Pada lingkup yang lebih kecil di tingkat rumah tangga, memanfaatkan curahan air hujan dengan menampungnya pada tanki, sumur resapan, dam bawah tanah, atau mengganti perkerasan semen di halaman rumah dengan rumput atau paving block adalah tindakan yang ramah pada air hujan. Setelah air hujan ditampung, dapat dilakukan pengelolaan penggunaannya sebagai air baku minum atau air bersih bagi keperluan sehari-hari. Peningkatan nilai guna dari air hujan agar berdaya guna memang sangat penting untuk dilakukan, agar limpasan air hujan yang selama ini ‘mengganggu’ dapat memberikan hasil guna yang optimal kehidupan kita.

Memanen Air Hujan
Memanen air hujan atau rainwater harvesting merupakan suatu cara menampung air pada musim hujan untuk dapat dipergunakan pada saat musim kemarau. Secara sederhana panen hujan telah dilakukan masyarakat Lembah Indus (India). Brazil atau Provinsi Gansu, di China memiliki kebijakan dalam memanen air hujan lewat atap-atap rumahnya, atau Toronto Kanada dan New Zealand telah memanen air hujan lewat atap-atap rumahnya, baik di kota besar atau kota kecilnya. Intinya, memanfaatkan air hujan dapat dilakukan dengan memanen atau menampung air hujan dari atap rumah, untuk dimanfaatkan bagi keperluan air minum dan rumah tangga.
Sistem panen hujan untuk keperluan rumah tangga dengan menampung aliran air dari atap rumah dapat mempergunakan berbagai jenis bak penampung yang sudah dilakukan sejak ribuan tahun yang lalu. Bentuk penampung air dapat berupa penampung air di atas (tank) maupun di bawah permukaan tanah (dam atau reservoir). Beberapa faktor yang harus diperhatikan dalam menentukan bangunan penampung air yaitu:
a. jumlah penampung yang diperlukan,
b. jenis dan ukuran daerah tangkapan (catchment area),
c. jumlah curah hujan/tahun,
d. jenis tanah,
e. ketersediaan dana,
f. kemampuan teknis dan pengalaman, dan
g. ketersediaan sumberdaya air.

Potensi jumlah air hujan yang dapat dipanen (the rainwater harvesting potential) dapat diketahui melalui perhitungan secara sederhana, sebagai berikut: Jumlah air yang dapat dipanen = luas area x curah hujan x koefisien runoff. Sebagai ilustrasi, untuk suatu areal tangkapan hujan dengan luas 200m², curah hujan 500mm/tahun, dan dengan asumsi hanya 80% dari total hujan yang dapat dipanen, maka volume air hujan yang dapat dipanen adalah 80.000liter/tahun.

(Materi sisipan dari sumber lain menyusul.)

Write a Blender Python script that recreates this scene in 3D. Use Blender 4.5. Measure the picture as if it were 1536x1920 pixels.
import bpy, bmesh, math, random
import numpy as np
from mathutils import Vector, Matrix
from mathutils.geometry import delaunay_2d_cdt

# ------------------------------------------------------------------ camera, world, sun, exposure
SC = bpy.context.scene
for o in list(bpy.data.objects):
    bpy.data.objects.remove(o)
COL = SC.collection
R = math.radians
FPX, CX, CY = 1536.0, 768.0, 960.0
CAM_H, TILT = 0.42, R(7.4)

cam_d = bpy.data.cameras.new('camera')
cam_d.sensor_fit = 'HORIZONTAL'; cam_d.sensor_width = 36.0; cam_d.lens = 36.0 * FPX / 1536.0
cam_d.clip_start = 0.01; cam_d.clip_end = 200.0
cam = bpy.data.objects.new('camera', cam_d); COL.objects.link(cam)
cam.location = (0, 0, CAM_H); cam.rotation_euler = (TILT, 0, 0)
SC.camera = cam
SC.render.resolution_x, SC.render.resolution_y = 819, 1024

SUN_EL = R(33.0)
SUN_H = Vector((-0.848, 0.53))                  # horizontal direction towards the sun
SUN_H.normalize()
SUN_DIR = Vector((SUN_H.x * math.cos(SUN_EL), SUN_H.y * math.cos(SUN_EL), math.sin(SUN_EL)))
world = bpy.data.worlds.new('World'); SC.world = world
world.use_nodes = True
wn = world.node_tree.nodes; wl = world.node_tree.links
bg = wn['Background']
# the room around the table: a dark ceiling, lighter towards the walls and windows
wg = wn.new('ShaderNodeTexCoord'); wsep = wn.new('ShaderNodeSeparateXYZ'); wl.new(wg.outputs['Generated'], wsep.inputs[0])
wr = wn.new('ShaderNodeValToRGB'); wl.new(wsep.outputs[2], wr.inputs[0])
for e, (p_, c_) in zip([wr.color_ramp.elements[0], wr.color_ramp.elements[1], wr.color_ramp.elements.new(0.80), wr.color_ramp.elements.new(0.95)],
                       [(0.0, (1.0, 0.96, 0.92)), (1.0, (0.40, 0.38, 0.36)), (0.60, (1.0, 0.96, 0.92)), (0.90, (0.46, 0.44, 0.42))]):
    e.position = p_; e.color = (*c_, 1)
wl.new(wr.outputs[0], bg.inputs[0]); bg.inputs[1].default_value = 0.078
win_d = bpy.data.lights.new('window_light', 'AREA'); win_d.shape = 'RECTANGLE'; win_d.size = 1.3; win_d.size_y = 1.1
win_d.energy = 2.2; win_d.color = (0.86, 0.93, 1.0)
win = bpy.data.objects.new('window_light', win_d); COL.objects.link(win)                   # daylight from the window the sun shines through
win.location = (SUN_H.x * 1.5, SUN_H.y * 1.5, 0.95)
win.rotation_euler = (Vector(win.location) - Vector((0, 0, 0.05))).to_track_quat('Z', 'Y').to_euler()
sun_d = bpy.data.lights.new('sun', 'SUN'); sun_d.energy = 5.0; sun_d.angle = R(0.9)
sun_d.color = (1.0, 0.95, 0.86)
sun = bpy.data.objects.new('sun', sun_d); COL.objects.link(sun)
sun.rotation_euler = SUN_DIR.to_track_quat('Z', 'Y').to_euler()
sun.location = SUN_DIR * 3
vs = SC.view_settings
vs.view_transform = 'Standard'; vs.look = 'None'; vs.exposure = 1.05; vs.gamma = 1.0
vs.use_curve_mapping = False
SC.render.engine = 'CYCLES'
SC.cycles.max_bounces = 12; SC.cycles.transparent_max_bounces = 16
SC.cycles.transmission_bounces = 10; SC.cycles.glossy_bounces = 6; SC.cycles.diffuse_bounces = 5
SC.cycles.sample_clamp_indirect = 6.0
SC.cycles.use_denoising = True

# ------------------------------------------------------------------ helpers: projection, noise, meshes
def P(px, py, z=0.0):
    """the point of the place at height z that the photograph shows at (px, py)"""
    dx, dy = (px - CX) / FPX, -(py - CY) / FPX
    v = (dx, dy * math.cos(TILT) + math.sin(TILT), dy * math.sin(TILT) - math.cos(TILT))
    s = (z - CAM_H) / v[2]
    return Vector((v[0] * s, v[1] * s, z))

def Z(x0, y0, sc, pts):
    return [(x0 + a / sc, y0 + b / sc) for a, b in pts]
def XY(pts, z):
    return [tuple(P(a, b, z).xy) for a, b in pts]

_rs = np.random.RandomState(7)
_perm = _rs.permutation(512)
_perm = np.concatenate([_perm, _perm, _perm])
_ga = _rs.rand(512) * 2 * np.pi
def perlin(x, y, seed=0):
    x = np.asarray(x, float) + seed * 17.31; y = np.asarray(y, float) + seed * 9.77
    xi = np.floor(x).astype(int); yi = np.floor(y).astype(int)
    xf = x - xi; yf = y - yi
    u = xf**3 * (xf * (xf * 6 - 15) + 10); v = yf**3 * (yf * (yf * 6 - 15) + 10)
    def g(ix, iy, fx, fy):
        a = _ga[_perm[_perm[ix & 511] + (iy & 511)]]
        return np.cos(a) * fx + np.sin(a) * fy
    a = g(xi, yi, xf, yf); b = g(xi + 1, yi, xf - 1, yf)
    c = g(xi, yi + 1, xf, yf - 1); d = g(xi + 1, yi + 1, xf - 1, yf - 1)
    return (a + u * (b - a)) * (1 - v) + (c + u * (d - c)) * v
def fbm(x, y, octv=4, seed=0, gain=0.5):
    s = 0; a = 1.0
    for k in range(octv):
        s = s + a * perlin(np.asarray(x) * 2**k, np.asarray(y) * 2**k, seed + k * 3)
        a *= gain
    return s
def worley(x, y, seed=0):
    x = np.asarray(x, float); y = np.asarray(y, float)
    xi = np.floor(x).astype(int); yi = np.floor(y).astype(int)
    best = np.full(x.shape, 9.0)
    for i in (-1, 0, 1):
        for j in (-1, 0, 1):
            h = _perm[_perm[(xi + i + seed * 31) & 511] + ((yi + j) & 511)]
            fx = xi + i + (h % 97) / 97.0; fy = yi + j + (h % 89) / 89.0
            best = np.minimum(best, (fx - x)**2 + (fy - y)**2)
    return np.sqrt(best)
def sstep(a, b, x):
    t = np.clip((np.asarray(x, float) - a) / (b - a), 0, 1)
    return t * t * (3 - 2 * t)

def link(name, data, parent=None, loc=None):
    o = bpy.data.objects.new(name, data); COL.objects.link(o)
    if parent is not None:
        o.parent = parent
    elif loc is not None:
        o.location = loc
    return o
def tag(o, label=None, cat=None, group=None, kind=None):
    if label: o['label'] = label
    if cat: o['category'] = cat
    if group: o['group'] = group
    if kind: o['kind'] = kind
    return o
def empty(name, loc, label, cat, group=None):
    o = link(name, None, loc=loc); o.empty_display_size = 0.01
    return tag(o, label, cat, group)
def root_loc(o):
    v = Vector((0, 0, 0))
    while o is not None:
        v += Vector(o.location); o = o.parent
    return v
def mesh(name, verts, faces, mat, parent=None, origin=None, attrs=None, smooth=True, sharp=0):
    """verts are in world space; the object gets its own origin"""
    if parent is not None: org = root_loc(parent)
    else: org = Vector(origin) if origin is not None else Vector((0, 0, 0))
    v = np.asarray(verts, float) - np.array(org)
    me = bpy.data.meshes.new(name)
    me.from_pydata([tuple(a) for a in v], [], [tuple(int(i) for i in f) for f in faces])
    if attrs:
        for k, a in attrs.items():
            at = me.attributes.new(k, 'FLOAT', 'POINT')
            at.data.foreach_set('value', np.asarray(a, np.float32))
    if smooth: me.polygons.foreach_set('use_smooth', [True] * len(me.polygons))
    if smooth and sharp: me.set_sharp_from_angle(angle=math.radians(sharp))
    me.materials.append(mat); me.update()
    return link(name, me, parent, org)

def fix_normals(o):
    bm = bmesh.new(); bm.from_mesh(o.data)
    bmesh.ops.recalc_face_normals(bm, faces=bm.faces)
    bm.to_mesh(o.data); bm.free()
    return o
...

Untuk luas penampung air dapat ditentukan berdasarkan konsumsi air harian/orang, jumlah orang dalam satu rumah tangga, dan rata-rata musim kemarau terlama. Sebagai contoh, untuk memenuhi kebutuhan sebuah rumah tangga dengan anggota keluarga 5 orang, konsumsi airnya 20liter/hari/orang, dan musim kemarau terpanjang selama 100 hari, secara sederhana dapat dihitung: 20 x 5 x 100 = 10.000 liter atau 10m³. Namun demikian di daerah dengan curah hujan rendah dan tidak menentu diperlukan penetapan kapasitas tampung yang lebih teliti. Tempat penampungan juga selayaknya dapat menampung air pada musim hujan untuk memenuhi kebutuhan air pada saat musim kemarau.

Sepertinya, tak pelak pula bila kita membiasakan mengucapkan istilah rainwater harvesting dan melaksanakannya dalam habitasi lingkungan binaan dan alami kota kita ini. Semua harus dilakukan sekarang, karena waktu tak pernah berhenti bergulir menuju krisis air bersamaan dengan global warming. Upaya penanaman berjuta-juta batang pohon sangat baik, jika dibarengi dengan upaya memanen hujan, menyimpan, mengolah, dan mendistribusikannya untuk berbagai keperluan selama krisis. Krisis yang akan disebabkan oleh langkanya air atau harganya yang makin mahal, siapa yang tahu? Saya, anda, dan pemerintah kota mestinya mampu menyediakan payung sebelum turun hujan kan??